La Lettera agli Efesini lo dice chiaramente: “Il Padre lo risuscitò dai morti e lo fece sedere alla sua destra nei cieli” (Ef 1,20). Il giorno di Pasqua lo stesso Gesù aveva detto alla Maddalena: “Va’ dai miei fratelli e di’ loro: Io salgo al Padre mio e Padre vostro, Dio mio e Dio vostro” (Gv 20,17). La resurrezione e l’ascensione si sovrappongono, perché ambedue esprimono la piena glorificazione di Gesù. Sono come le due facce della stessa medaglia. L’ascensione qui riferita segna la partenza definitiva di Gesù, dopo i quaranta giorni delle apparizioni. Ora egli tornerà in terra visibilmente e ufficialmente solo alla fine dei tempi. Questo non significa che Gesù sia sparito definitivamente dal mondo.

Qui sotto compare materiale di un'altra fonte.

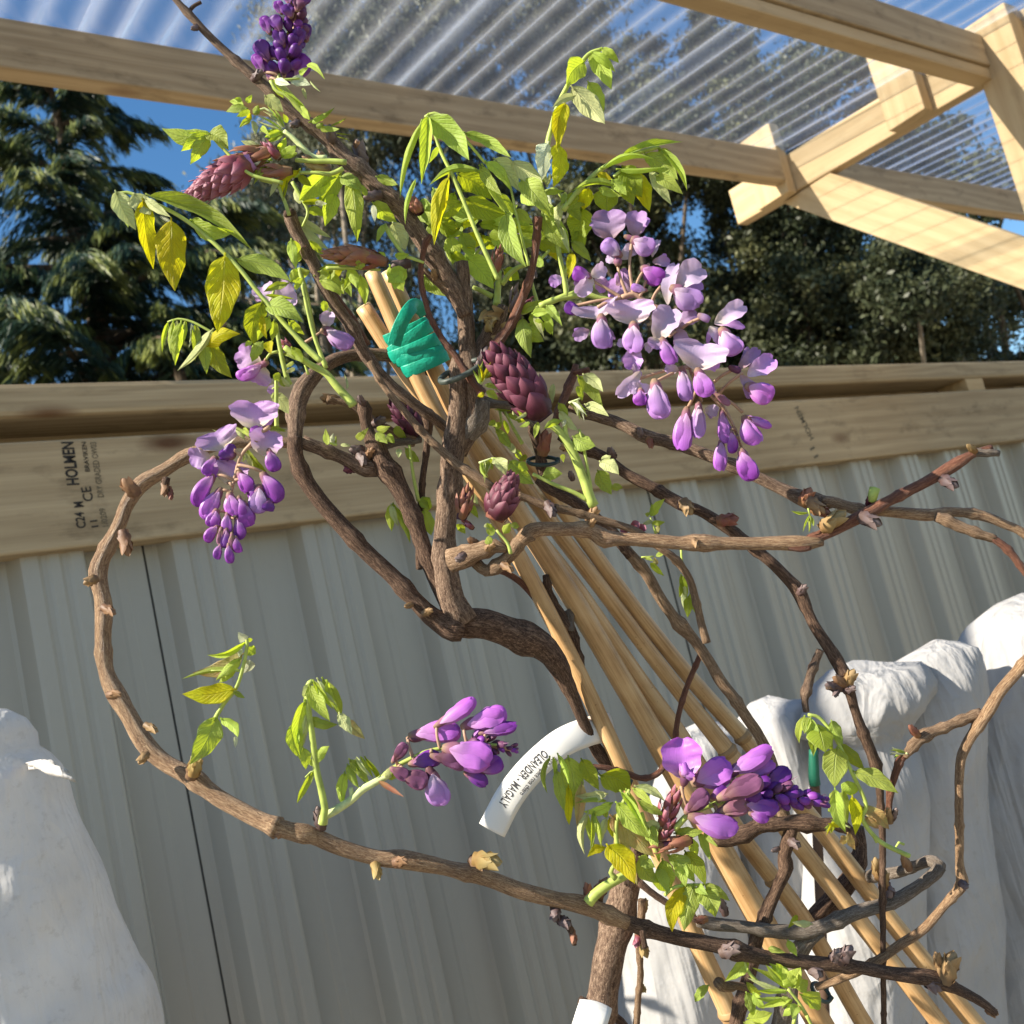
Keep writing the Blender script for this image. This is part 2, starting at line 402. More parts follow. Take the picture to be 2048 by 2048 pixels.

Matteo gli fa dire: “Io sono con voi fino alla fine del mondo” (28,20).
Marco, dopo l’invio degli apostoli “a proclamare il vangelo ad ogni creatura”, aggiunge che “essi partirono e predicarono dappertutto, mentre il Signore agiva insieme con loro e confermava la Parola con i segni che la accompagnavano”. Dunque è vero che Gesù si è reso invisibile, rientrando nella sua dimensione divina dopo l’incarnazione e la passione, ma non è scomparso dal mondo. È presente in modo diverso accanto a ciascuno di noi, e specialmente nella sua Chiesa dove agisce insieme ai suoi ministri nella predicazione e nei sacramenti. Oggi siamo radunati per pregarlo, per incontralo nella fede, per chiedergli di non lasciarci mai soli nel difficile cammino della vita.